The Help End Assault Rifle Tragedies (HEART) Act of 2016 as announced by Markey and Gallego claims to protect children by prohibiting anyone under the age of 16 from possessing or firing machine guns and assault weapons, specifying that the law would extend to gun shows and shooting ranges.
However, the bill clearly aims to shut down all youth shooting sports and young hunters’ ability to participate in any activity that uses guns.
The HEART Act is a bill which would “prohibit the transfer, loan, or other disposition of a machinegun or semiautomatic assault weapon to an individual under 16 years of age”
Semiautomatic assault weapon? Like a hunting rifle or shotgun for skeet shooting?
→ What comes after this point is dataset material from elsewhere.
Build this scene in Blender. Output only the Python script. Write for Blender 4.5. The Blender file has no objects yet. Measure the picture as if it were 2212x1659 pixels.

Precisely twice in the past decade children have been given hard to control, high cyclic rate submachine guns (Mini Uzis) by poorly-trained staff at shooting ranges with predictable results. Dr. Charles Bizilj insisted that his eight-year-old son Christopher use the gun, even though the teenaged range safety officer twice suggested the gun was too powerful. Christopher killed himself seconds later. In 2014, a remarkably similar incident took place, where a nine year-old-girl lost control of a Mini Uzi she was firing, leading to the death of range employee Charles Vacca, who had no firearms training certifications of any kind that would have prepared him to teach automatic weapons, despite spending 16 years in the Army National Guard.
Neither firearm used in these tragedies (submachine guns) were an “assault rifle” by even the broadest definition, and the HEART Bill isn’t targeting just fully-automatic firearms. It is instead a bait-and-switch bill that exploits these two tragic deaths to virtually ban youth firearms training and competition shooting in the United States in an effort to strip future generations of firearms safety training at the ages they need it most.
I’m personally involved with one of the many firearms training organizations that would be hard hit by the HEART bill, the Appleseed Project. The Appleseed Project is a volunteer-run apolitical firearms training and safety project that trains both youths and adults in rifle marksmanship and safety.
While Appleseed tries to accommodate any rifle a student may have, the course of fire is optimized to use magazine-fed, semi-automatic .22LR rifles such as the Ruger 10/22 and Marlin 795, two of the most common .22-caliber rifles in the United States. A specific set of features turns these common training guns into Liberty Training Rifles (photo courtesy of Oleg Volk).
The HEART bill would cripple the ability of Project Appleseed, the Boy Scouts, and other organizations to deliver rifle training on the most common training rifles in the United States by treating these common rifles as if they were machine guns handed to children.
This is incredibly fraudulent and morally reprehensible, and likely to lead to more negligent discharges and more deaths, not fewer deaths. Forcing ignorance on our children is never the answer to a question of education.
The HEART bill would also target youth shooting sports, which are among the fastest growing of all sports in America.
Youth Shooters of America was formed to encourage and educate parents about the benefits of having their children participate in shooting sports. Stephanie Vacca said that her late husband was a fan of YSA shooter Shyanne Roberts (front row, second from left), and that he used her videos to encourage responsible gun use by his children.
All of these highly-trained shooters would be thrown out of their preferred sport by the bait-and-switch HEART bill, which treats common semi-automatic (one shot per trigger pull) rifles used by these young shooters the same as machine guns.
Senator Markey, Congressman Gallego, and the law firm of Lamber Goodnow seem quite intent on using the death of Charles Vacca to push misleading gun control legislation that would gut firearms safety training for young shooters.
They’re going to put more lives at risk by encouraging ignorance over training, and I frankly know how many gun negligence deaths they are willing to create with such vile legislation.